### Instruction
Identify and pull out each line of the entries in which "picture" occurs.

### Provided information
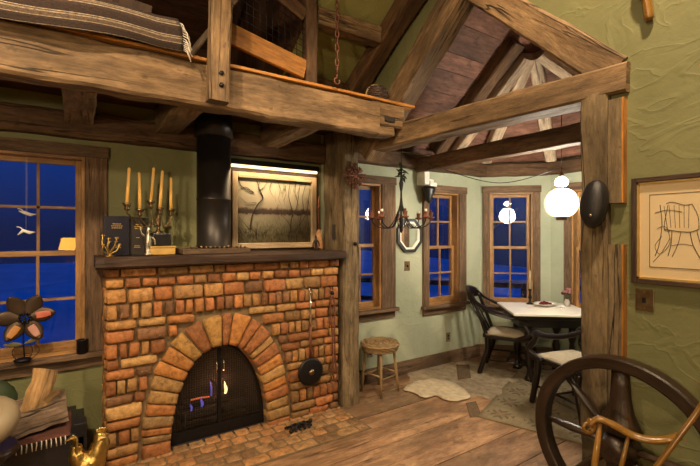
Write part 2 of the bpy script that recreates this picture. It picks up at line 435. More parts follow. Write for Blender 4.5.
    def build(s, name, mat, parent=None, label=None, cat=None, group=None, kind=None, bevel=0, sub=0, keep=None, weld=True):
        me = bpy.data.meshes.new(name)
        if parent is not None: base = WL[parent]
        elif keep is not None: base = V(keep)
        else:
            xs = [p.x for p in s.v]; ys = [p.y for p in s.v]; zs = [p.z for p in s.v]
            base = V(((min(xs)+max(xs))/2, (min(ys)+max(ys))/2, min(zs)))
        me.from_pydata([tuple(p-base) for p in s.v], [], s.f)
        uv = me.uv_layers.new(name='UVMap')
        fu = [x for f in s.uv for q in f for x in (q[0], q[1])]
        uv.data.foreach_set('uv', fu)
        ca = me.color_attributes.new('Col', 'FLOAT_COLOR', 'CORNER')
        fc = [x for f, c in zip(s.f, s.c) for _ in f for x in (c[0], c[1], c[2], 1)]
        ca.data.foreach_set('color', fc)
        me.polygons.foreach_set('use_smooth', s.smooth)
        me.materials.append(mat if not isinstance(mat, str) else M[mat]); me.update()
        o = bpy.data.objects.new(name, me); COL.objects.link(o)
        if parent is not None: o.parent = parent
        else: o.location = base
        WL[o] = V(base)
        tag(o, label, cat, group, kind)
        if bevel:
            m = o.modifiers.new('bevel', 'BEVEL'); m.width = bevel; m.segments = 2; m.limit_method = 'ANGLE'
        if sub:
            m = o.modifiers.new('sub', 'SUBSURF'); m.levels = m.render_levels = sub
        return o
def tag(o, label=None, cat=None, group=None, kind=None):
    if label: o['label'] = label
    if cat: o['category'] = cat
    if group: o['group'] = group
    if kind: o['kind'] = kind
    return o
def thing(name, label=None, cat=None, loc=(0, 0, 0), group=None, kind=None):
    o = bpy.data.objects.new(name, None); COL.objects.link(o); o.location = loc; o.empty_display_size = .1
    WL[o] = V(loc); return tag(o, label, cat, group, kind)
def dup(root, loc, rz=0, label=None, group=None, scale=None):
    def cp(o, par):
        c = o.copy(); COL.objects.link(c); c.parent = par
        for ch in list(o.children): cp(ch, c)
        return c
    r = cp(root, None); r.location = loc; r.rotation_euler = (0, 0, rz)
    if scale: r.scale = scale
    if label: r['label'] = label
    if group: r['group'] = group
    WL[r] = V(loc); return r
def catmull(P, n=6, closed=False):
    P = [V(p) for p in P]; out = []; m = len(P)
    rng = range(m if closed else m-1)
    for i in rng:
        if closed: a, b, c, d = P[i-1], P[i], P[(i+1) % m], P[(i+2) % m]
        else: a, b, c, d = P[max(i-1, 0)], P[i], P[i+1], P[min(i+2, m-1)]
        for k in range(n):
            t = k/n; out.append(.5*((2*b)+(c-a)*t+(2*a-5*b+4*c-d)*t*t+(3*b-a-3*c+d)*t*t*t))
    if not closed: out.append(P[-1])
    return out

# ================================================================ SETTING
YB = 3.55       # back wall plane
XR = 2.20       # right partition plane
P0 = V((4.38, YB, 0)); P1 = V((4.99, 2.94, 0)); P2 = V((4.99, 1.62, 0)); P3 = V((4.38, 1.01, 0))

def wallseg(mb, O, t, n, L, z0, z1, holes, th=.14):
    """O start, t tangent, n normal into the room; holes (s0,s1,za,zb)"""
    O, t, n = V(O), V(t).normalized(), V(n).normalized()
    def blk(s0, s1, a, b):
        if s1-s0 < 1e-4 or b-a < 1e-4: return
        p = [O+t*s0-n*th, O+t*s1-n*th, O+t*s1, O+t*s0]
        mb.hexa([q+V((0, 0, a)) for q in p]+[q+V((0, 0, b)) for q in p])
    s = 0
    for (s0, s1, a, b) in sorted(holes):
        blk(s, s0, z0, z1); blk(s0, s1, z0, a); blk(s0, s1, b, z1); s = s1
    blk(s, L, z0, z1)
def window(name, O, t, n, w, z0, z1, cas=.10, cols=2, rows=4, outer='barn', casL=None, casR=None, side_depth=.0):
    """opening w wide from O along t; z0..z1; sashes set back in the wall"""
    O, t, n = V(O), V(t).normalized(), V(n).normalized(); up = V((0, 0, 1))
    root = thing(name, None, None, O+up*z0, kind='structure')
    def bx(mb, s0, s1, a, b, d0, d1):
        p = [O+t*s0+n*d0, O+t*s1+n*d0, O+t*s1+n*d1, O+t*s0+n*d1]
        mb.hexa([q+up*a for q in p]+[q+up*b for q in p])
    cl = casL or cas; cr = casR or cas
    m = MB(); bx(m, -cl, 0, z0-.02, z1, 0, .03); m.build('casing', outer, root, bevel=.004)
    m = MB(); bx(m, w, w+cr, z0-.02, z1, 0, .03); m.build('casing', outer, root, bevel=.004)
    m = MB(); bx(m, -cl-.01, w+cr+.01, z1, z1+.085, 0, .035); m.build('head_casing', outer, root, bevel=.004)
    m = MB(); bx(m, -cl-.02, w+cr+.02, z0-.055, z0-.02, -.02, .075); m.build('sill', outer, root, bevel=.005)
    m = MB(); bx(m, -cl, w+cr, z0-.135, z0-.055, 0, .022); m.build('apron', outer, root, bevel=.004)
    m = MB(); g = .02                                         # jambs (box frame)
    bx(m, 0, g, z0-.02, z1, -.13, .012); bx(m, w-g, w, z0-.02, z1, -.13, .012); bx(m, g, w-g, z1-g, z1, -.13, .012); bx(m, g, w-g, z0-.02, z0+.004, -.13, .012)
    m.build('window_frame', 'sash', root)
    zm = (z0+z1)/2
    for (a, b, d) in ((z0+.004, zm+.018, -.045), (zm-.018, z1-g, -.08)):
        f = .036; m = MB()
        bx(m, g, g+f, a, b, d-.03, d); bx(m, w-g-f, w-g, a, b, d-.03, d)
        bb = .055 if a < zm-.1 else .036
        bx(m, g+f, w-g-f, a, a+bb, d-.03, d); bx(m, g+f, w-g-f, b-.036, b, d-.03, d)
        sa = m.build('sash', 'sash', root, bevel=.003)
        m = MB(); iw = w-2*g-2*f
        for c in range(1, cols):
            s = g+f+iw*c/cols; bx(m, s-.009, s+.009, a+bb, b-.036, d-.026, d-.003)
        rr = rows//2; ih = b-.036-a-bb
        for r in range(1, rr):
            z = a+bb+ih*r/rr; bx(m, g+f, w-g-f, z-.009, z+.009, d-.026, d-.003)
        m.build('muntin', 'sash', sa)
        m = MB(); bx(m, g+f, w-g-f, a+bb, b-.036, d-.017, d-.013); m.build('glass_pane', 'pane', sa)
    return root
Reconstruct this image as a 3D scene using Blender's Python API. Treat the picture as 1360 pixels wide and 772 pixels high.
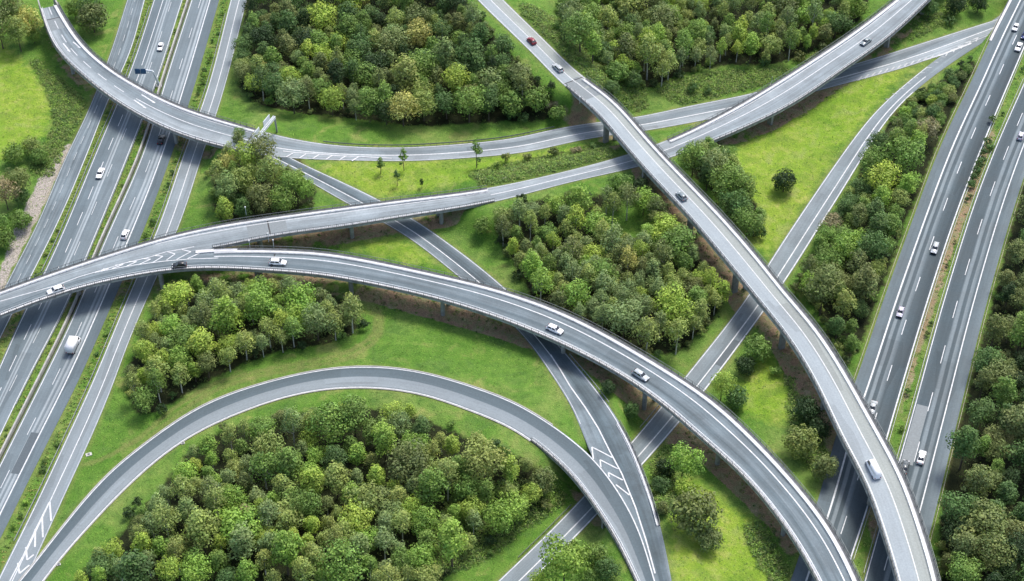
import bpy, bmesh, math, random
import numpy as np
from mathutils import Vector, Matrix
R = math.radians
for o in list(bpy.data.objects): bpy.data.objects.remove(o)
SC = bpy.context.scene
COL = SC.collection

# ---------------------------------------------------------------- camera, world, sun, exposure
CAM_H, PITCH, FPX, CX, CY = 312.0, R(42.2), 2230.0, 680.0, 386.0
cd = bpy.data.cameras.new('camera'); cam = bpy.data.objects.new('camera', cd); COL.objects.link(cam)
cam.location = (0, 0, CAM_H); cam.rotation_euler = (R(90) - PITCH, 0, 0)
cd.sensor_width = 36; cd.lens = FPX / 1360 * 36; cd.clip_start = 1; cd.clip_end = 9000
SC.camera = cam
SUN_EL, SUN_AZ = R(62), R(35)          # azimuth clockwise from +Y (north)
w = bpy.data.worlds.new('World'); SC.world = w; w.use_nodes = True
nt = w.node_tree; bg = nt.nodes['Background']
sky = nt.nodes.new('ShaderNodeTexSky'); sky.sky_type = 'NISHITA'; sky.sun_disc = False
sky.sun_elevation = SUN_EL; sky.sun_rotation = SUN_AZ; sky.air_density = 0.8; sky.dust_density = 3.0; sky.ozone_density = 0.6
nt.links.new(sky.outputs[0], bg.inputs[0]); bg.inputs[1].default_value = 0.14
sd = bpy.data.lights.new('sun', 'SUN'); sd.energy = 1.75; sd.angle = R(16); sd.color = (1, .965, .9)
sun = bpy.data.objects.new('sun', sd); COL.objects.link(sun)
sv = Vector((math.sin(SUN_AZ) * math.cos(SUN_EL), math.cos(SUN_AZ) * math.cos(SUN_EL), math.sin(SUN_EL)))
sun.rotation_euler = sv.to_track_quat('Z', 'Y').to_euler(); sun.location = sv * 500
SC.view_settings.view_transform = 'Standard'; SC.view_settings.look = 'None'
SC.view_settings.gamma = 1; SC.view_settings.exposure = 0.95
SC.render.engine = 'CYCLES'; SC.cycles.use_denoising = True
SC.cycles.max_bounces = 5; SC.cycles.diffuse_bounces = 3; SC.cycles.glossy_bounces = 2; SC.cycles.transmission_bounces = 3

# ---------------------------------------------------------------- where a photo point lies in the world
cp, sp = math.cos(PITCH), math.sin(PITCH)
def W(px, py, z=0.0):
    u, v = (px - CX) / FPX, (py - CY) / FPX
    d = (u, cp - v * sp, -sp - v * cp)
    k = (z - CAM_H) / d[2]
    return np.array([d[0] * k, d[1] * k, z])
def P(p):                               # world -> photo
    x, y, z = p[0], p[1], p[2] - CAM_H
    dep = y * cp - z * sp; up = y * sp + z * cp
    return CX + FPX * x / dep, CY - FPX * up / dep

# ---------------------------------------------------------------- materials
def newmat(name):
    m = bpy.data.materials.new(name); m.use_nodes = True
    return m, m.node_tree, m.node_tree.nodes['Principled BSDF']
class NB:                               # tiny node helper
    def __init__(s, nt): s.nt = nt
    def n(s, t, **k):
        x = s.nt.nodes.new(t)
        for a, b in k.items(): setattr(x, a, b)
        return x
    def l(s, a, b): s.nt.links.new(a, b)
    def noise(s, vec, scale, detail=3, rough=.55, dist=0):
        x = s.n('ShaderNodeTexNoise'); x.inputs['Scale'].default_value = scale; x.inputs['Detail'].default_value = detail
        x.inputs['Roughness'].default_value = rough; x.inputs['Distortion'].default_value = dist
        if vec is not None: s.l(vec, x.inputs['Vector'])
        return x.outputs[0]
    def ramp(s, f, stops, interp='LINEAR'):
        x = s.n('ShaderNodeValToRGB'); x.color_ramp.interpolation = interp
        e = x.color_ramp.elements
        while len(e) < len(stops): e.new(.5)
        for q, (p_, c) in zip(e, stops):
            q.position = p_; q.color = (c, c, c, 1) if isinstance(c, (int, float)) else (*c, 1)
        if f is not None: s.l(f, x.inputs[0])
        return x.outputs[0]
    def mix(s, f, a, b, mode='MIX'):
        x = s.n('ShaderNodeMix', data_type='RGBA', blend_type=mode)
        for i, v in ((0, f), (6, a), (7, b)):
            if hasattr(v, 'node'): s.l(v, x.inputs[i])
            elif i == 0: x.inputs[0].default_value = v
            else: x.inputs[i].default_value = (v, v, v, 1) if isinstance(v, (int, float)) else (*v, 1)
        return x.outputs[2]
    def maprange(s, f, a, b, c=0, d=1):
        x = s.n('ShaderNodeMapRange'); s.l(f, x.inputs[0])
        for i, v in enumerate((a, b, c, d)): x.inputs[i + 1].default_value = v
        return x.outputs[0]
    def bump(s, h, strength, dist=.1):
        x = s.n('ShaderNodeBump'); x.inputs['Strength'].default_value = strength; x.inputs['Distance'].default_value = dist
        s.l(h, x.inputs['Height']); return x.outputs[0]
def simple(name, col, rough=.6, metal=0, var=.15, scale=2.0, bump=0, spec=.5):
    m, nt, b = newmat(name); q = NB(nt)
    tc = q.n('ShaderNodeTexCoord').outputs['Object']
    f = q.noise(tc, scale, 4)
    c = q.mix(q.maprange(f, .3, .7), tuple(v * (1 - var) for v in col), tuple(min(1, v * (1 + var)) for v in col))
    q.l(c, b.inputs['Base Color']); b.inputs['Roughness'].default_value = rough; b.inputs['Metallic'].default_value = metal
    b.inputs['Specular IOR Level'].default_value = spec
    if bump: q.l(q.bump(f, bump), b.inputs['Normal'])
    return m
def asphalt(name, stops, rough=.68, mott=.12, streak=.1, spec=.2):
    """asphalt whose tone across the road (UV.x = 0..1) follows stops, worn by long streaks along it (UV.y in metres)"""
    m, nt, b = newmat(name); q = NB(nt)
    uv = q.n('ShaderNodeUVMap').outputs[0]
    sx = q.n('ShaderNodeSeparateXYZ'); q.l(uv, sx.inputs[0])
    geo = q.n('ShaderNodeNewGeometry').outputs['Position']
    wob = q.noise(geo, .08, 2); ad = q.n('ShaderNodeMath', operation='MULTIPLY_ADD'); q.l(wob, ad.inputs[0]); ad.inputs[1].default_value = .03
    s2 = q.n('ShaderNodeMath', operation='SUBTRACT'); q.l(sx.outputs[0], s2.inputs[0]); s2.inputs[1].default_value = .015; q.l(s2.outputs[0], ad.inputs[2])
    base = q.ramp(ad.outputs[0], stops)
    mp = q.n('ShaderNodeMapping'); mp.inputs['Scale'].default_value = (14, .035, 1); q.l(uv, mp.inputs[0])
    st = q.noise(mp.outputs[0], 1.0, 3, .6)
    c = q.mix(1, base, q.ramp(st, [(.3, 1 - streak), (.7, 1 + streak)]), 'MULTIPLY')
    big = q.noise(geo, .11, 5, .65)
    c = q.mix(1, c, q.ramp(big, [(.3, 1 - mott), (.7, 1 + mott)]), 'MULTIPLY')
    fine = q.noise(geo, 2.2, 4, .7)
    c = q.mix(1, c, q.ramp(fine, [(.25, .86), (.75, 1.14)]), 'MULTIPLY')
    # resurfaced strips and tar seams, irregular along the road
    mp2 = q.n('ShaderNodeMapping'); mp2.inputs['Scale'].default_value = (2.2, .028, 1); q.l(uv, mp2.inputs[0])
    vo = q.n('ShaderNodeTexVoronoi', distance='CHEBYCHEV'); vo.inputs['Scale'].default_value = 1.0; q.l(mp2.outputs[0], vo.inputs['Vector'])
    sc_ = q.n('ShaderNodeSeparateColor'); q.l(vo.outputs['Color'], sc_.inputs[0])
    c = q.mix(1, c, q.ramp(sc_.outputs[0], [(0, .86), (.1, .86), (.11, 1.0), (.88, 1.0), (.89, 1.1)], 'CONSTANT'), 'MULTIPLY')
    q.l(c, b.inputs['Base Color'])
    q.l(q.maprange(big, .3, .7, rough - .08, rough + .12), b.inputs['Roughness'])
    b.inputs['Specular IOR Level'].default_value = spec
    q.l(q.bump(fine, .15, .05), b.inputs['Normal'])
    return m
def G_(v, blue=1.0): k = min(1, max(0, (v - .05) / .2)); return (v * (.7 + .17 * k), v * (1.0 - .01 * k), v * (1.16 - .11 * k))

def leafmat(name, transl=.2):
    m, nt, b = newmat(name); q = NB(nt)
    oi = q.n('ShaderNodeObjectInfo')
    at = q.n('ShaderNodeAttribute', attribute_name='tone')
    geo = q.n('ShaderNodeNewGeometry').outputs['Position']
    f = q.noise(geo, .7, 2)
    c = q.mix(1, oi.outputs['Color'], at.outputs['Color'], 'MULTIPLY')
    c = q.mix(1, c, q.ramp(f, [(.3, (.82, .85, .8)), (.7, (1.22, 1.15, 1.1))]), 'MULTIPLY')
    q.l(c, b.inputs['Base Color']); b.inputs['Roughness'].default_value = .6; b.inputs['Specular IOR Level'].default_value = .25
    tr = q.n('ShaderNodeBsdfTranslucent'); q.l(q.mix(1, c, (1.1, 1.25, .5), 'MULTIPLY'), tr.inputs[0])
    mx = q.n('ShaderNodeMixShader'); mx.inputs[0].default_value = transl
    q.l(b.outputs[0], mx.inputs[1]); q.l(tr.outputs[0], mx.inputs[2]); q.l(mx.outputs[0], nt.nodes['Material Output'].inputs[0])
    return m
def paintmat(name, rough=.3):
    m, nt, b = newmat(name); q = NB(nt); oi = q.n('ShaderNodeObjectInfo')
    q.l(oi.outputs['Color'], b.inputs['Base Color']); b.inputs['Roughness'].default_value = rough; b.inputs['Coat Weight'].default_value = .2
    return m
M = {}
M['leaf'] = leafmat('leaves'); M['car_paint'] = paintmat('car_paint')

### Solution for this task
Write part 2 of the bpy script that recreates this picture. It picks up at line 435. More parts follow. Write for Blender 4.5.
Reconstruct this image as a 3D scene using Blender's Python API. Treat the picture as 1360 pixels wide and 772 pixels high.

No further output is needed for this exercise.